Copy exactly the lines from the start of the data below through the one that carries "the held carcass", and only those.

------------------------------

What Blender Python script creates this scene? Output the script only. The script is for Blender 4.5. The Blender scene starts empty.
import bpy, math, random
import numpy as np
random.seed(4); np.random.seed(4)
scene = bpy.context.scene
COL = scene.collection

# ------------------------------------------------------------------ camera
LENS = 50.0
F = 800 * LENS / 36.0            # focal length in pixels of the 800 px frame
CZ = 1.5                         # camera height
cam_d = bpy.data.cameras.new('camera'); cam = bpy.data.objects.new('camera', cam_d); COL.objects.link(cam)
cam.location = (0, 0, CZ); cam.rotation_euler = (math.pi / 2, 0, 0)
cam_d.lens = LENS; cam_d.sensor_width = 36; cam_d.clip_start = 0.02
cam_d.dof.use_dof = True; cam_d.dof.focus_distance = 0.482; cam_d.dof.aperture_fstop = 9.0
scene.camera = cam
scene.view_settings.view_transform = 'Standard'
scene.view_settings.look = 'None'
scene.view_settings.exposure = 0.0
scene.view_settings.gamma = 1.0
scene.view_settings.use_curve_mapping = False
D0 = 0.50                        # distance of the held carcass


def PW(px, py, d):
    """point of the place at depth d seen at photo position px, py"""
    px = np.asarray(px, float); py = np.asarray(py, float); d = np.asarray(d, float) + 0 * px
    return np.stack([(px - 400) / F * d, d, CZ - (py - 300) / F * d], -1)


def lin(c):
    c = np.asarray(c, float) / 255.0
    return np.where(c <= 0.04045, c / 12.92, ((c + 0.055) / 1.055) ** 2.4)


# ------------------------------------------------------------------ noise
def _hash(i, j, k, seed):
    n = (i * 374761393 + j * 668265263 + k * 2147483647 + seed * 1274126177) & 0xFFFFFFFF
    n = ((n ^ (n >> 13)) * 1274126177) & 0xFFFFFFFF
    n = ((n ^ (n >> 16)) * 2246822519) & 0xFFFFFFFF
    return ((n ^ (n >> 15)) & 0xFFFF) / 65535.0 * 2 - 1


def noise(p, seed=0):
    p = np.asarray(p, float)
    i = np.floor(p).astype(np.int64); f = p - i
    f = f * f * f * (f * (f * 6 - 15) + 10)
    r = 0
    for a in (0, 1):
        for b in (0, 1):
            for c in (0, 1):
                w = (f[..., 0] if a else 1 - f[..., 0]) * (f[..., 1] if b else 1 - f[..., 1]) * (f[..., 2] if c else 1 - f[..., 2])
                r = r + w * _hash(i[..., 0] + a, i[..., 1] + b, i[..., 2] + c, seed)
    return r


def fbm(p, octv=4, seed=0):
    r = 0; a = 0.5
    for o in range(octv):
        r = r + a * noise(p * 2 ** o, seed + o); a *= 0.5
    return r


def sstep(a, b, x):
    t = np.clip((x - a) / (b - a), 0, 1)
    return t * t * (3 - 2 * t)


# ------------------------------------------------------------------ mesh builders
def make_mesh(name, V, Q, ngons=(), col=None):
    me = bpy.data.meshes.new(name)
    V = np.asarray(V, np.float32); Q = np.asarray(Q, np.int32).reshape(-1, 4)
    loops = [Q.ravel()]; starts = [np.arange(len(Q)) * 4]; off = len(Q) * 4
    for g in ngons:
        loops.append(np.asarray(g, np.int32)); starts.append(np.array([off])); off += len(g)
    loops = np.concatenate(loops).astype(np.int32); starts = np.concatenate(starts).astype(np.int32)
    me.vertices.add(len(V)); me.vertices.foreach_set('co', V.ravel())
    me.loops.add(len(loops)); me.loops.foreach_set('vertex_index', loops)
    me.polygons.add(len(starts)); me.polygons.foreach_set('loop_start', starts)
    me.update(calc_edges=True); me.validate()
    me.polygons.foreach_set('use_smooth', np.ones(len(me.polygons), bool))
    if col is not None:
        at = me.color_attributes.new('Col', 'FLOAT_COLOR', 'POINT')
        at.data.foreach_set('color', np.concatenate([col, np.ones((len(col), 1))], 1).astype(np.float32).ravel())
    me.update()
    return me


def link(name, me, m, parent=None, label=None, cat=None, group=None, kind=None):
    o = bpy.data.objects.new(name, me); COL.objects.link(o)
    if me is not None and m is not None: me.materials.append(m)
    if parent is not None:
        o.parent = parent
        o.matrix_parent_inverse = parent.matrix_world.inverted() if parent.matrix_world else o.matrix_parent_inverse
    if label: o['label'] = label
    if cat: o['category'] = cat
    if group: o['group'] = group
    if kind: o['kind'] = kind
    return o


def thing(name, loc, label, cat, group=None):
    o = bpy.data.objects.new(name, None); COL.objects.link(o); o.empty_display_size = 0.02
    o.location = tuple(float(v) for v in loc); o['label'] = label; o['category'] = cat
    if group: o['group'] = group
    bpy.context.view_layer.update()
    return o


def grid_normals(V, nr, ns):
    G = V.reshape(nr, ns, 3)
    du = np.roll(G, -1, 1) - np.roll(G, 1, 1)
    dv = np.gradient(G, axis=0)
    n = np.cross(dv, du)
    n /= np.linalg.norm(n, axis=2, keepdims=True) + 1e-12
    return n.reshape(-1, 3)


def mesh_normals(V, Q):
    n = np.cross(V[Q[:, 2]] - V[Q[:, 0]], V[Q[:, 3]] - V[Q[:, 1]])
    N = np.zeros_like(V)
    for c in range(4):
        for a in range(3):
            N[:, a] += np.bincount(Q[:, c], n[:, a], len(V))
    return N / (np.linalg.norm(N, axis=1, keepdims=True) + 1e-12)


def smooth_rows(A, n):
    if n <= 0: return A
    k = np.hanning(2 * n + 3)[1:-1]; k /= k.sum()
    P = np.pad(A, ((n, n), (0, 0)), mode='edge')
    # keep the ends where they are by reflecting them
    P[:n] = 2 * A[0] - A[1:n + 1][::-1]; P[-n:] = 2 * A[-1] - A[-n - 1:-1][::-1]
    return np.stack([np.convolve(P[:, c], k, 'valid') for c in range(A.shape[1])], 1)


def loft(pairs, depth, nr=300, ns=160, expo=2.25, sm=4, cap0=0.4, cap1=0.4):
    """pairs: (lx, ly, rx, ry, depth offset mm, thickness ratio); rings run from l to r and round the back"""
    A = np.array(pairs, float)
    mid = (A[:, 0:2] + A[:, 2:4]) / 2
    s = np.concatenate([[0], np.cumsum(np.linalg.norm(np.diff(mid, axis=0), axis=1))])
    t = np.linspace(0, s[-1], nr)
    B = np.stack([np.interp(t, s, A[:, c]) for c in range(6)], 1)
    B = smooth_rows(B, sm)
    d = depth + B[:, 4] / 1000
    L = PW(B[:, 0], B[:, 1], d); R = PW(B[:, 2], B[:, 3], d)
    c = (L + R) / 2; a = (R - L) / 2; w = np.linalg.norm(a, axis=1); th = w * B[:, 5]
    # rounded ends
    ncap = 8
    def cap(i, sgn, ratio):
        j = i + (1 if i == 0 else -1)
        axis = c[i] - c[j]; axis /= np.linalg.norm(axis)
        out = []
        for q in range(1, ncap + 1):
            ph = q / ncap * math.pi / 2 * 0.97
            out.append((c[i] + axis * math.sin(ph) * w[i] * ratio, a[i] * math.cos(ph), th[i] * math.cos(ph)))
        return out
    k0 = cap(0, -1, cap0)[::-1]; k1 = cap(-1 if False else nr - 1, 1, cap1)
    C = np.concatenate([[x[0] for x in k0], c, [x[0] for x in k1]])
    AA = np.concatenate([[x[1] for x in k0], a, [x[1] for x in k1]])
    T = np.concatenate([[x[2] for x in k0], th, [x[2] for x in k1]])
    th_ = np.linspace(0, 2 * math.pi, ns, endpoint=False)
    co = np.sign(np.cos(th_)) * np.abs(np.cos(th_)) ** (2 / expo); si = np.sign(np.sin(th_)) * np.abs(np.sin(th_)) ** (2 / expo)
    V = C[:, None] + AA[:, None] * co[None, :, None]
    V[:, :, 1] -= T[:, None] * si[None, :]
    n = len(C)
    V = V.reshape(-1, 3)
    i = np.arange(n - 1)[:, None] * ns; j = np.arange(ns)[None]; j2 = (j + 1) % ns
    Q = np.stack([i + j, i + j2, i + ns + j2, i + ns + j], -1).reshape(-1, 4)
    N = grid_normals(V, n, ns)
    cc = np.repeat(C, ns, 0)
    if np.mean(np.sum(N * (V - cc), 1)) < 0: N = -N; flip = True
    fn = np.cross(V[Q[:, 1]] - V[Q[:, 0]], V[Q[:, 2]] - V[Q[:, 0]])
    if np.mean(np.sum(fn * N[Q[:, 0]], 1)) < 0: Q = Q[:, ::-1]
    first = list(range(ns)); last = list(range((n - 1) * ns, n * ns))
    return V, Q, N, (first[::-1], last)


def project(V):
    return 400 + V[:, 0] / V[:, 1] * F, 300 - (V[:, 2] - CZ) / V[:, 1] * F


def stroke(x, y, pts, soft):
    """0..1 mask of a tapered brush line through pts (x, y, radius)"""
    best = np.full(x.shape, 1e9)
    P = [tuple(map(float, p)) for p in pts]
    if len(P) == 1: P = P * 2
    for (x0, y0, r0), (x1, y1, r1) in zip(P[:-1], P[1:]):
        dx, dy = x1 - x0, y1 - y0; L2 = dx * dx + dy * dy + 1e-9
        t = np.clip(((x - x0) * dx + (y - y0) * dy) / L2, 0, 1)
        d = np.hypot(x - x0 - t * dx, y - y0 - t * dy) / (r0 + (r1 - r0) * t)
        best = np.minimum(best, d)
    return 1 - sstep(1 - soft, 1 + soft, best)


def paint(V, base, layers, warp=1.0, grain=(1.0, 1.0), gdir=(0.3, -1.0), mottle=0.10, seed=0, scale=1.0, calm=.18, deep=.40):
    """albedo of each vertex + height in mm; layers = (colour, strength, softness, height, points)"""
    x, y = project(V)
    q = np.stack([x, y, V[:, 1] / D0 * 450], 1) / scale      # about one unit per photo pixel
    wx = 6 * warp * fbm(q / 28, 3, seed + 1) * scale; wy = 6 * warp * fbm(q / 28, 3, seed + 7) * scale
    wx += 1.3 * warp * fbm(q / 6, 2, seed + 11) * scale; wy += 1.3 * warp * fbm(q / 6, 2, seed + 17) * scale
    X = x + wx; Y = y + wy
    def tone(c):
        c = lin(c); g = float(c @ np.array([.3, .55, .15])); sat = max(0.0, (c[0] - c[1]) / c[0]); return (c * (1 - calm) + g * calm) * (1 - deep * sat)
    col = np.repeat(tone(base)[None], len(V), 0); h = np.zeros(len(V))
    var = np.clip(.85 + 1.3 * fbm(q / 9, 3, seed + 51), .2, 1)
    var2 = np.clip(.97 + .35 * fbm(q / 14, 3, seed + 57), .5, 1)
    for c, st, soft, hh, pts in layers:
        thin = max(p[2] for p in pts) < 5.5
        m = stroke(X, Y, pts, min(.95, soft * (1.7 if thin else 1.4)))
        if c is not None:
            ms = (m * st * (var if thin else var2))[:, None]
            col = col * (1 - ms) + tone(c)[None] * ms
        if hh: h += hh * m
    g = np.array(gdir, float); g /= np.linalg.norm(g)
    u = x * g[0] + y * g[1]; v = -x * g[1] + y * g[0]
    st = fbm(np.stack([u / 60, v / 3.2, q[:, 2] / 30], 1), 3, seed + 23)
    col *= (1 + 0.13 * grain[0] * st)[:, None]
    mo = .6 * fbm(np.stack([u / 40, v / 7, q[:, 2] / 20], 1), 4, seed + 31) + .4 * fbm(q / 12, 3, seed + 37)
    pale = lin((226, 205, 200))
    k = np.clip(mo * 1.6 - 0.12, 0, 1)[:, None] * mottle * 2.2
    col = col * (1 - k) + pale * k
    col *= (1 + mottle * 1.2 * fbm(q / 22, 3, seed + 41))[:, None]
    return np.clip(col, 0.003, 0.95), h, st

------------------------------

Solution to this exercise:
What Blender Python script creates this scene? Output the script only. The script is for Blender 4.5. The Blender scene starts empty.
import bpy, math, random
import numpy as np
random.seed(4); np.random.seed(4)
scene = bpy.context.scene
COL = scene.collection

# ------------------------------------------------------------------ camera
LENS = 50.0
F = 800 * LENS / 36.0            # focal length in pixels of the 800 px frame
CZ = 1.5                         # camera height
cam_d = bpy.data.cameras.new('camera'); cam = bpy.data.objects.new('camera', cam_d); COL.objects.link(cam)
cam.location = (0, 0, CZ); cam.rotation_euler = (math.pi / 2, 0, 0)
cam_d.lens = LENS; cam_d.sensor_width = 36; cam_d.clip_start = 0.02
cam_d.dof.use_dof = True; cam_d.dof.focus_distance = 0.482; cam_d.dof.aperture_fstop = 9.0
scene.camera = cam
scene.view_settings.view_transform = 'Standard'
scene.view_settings.look = 'None'
scene.view_settings.exposure = 0.0
scene.view_settings.gamma = 1.0
scene.view_settings.use_curve_mapping = False
D0 = 0.50                        # distance of the held carcass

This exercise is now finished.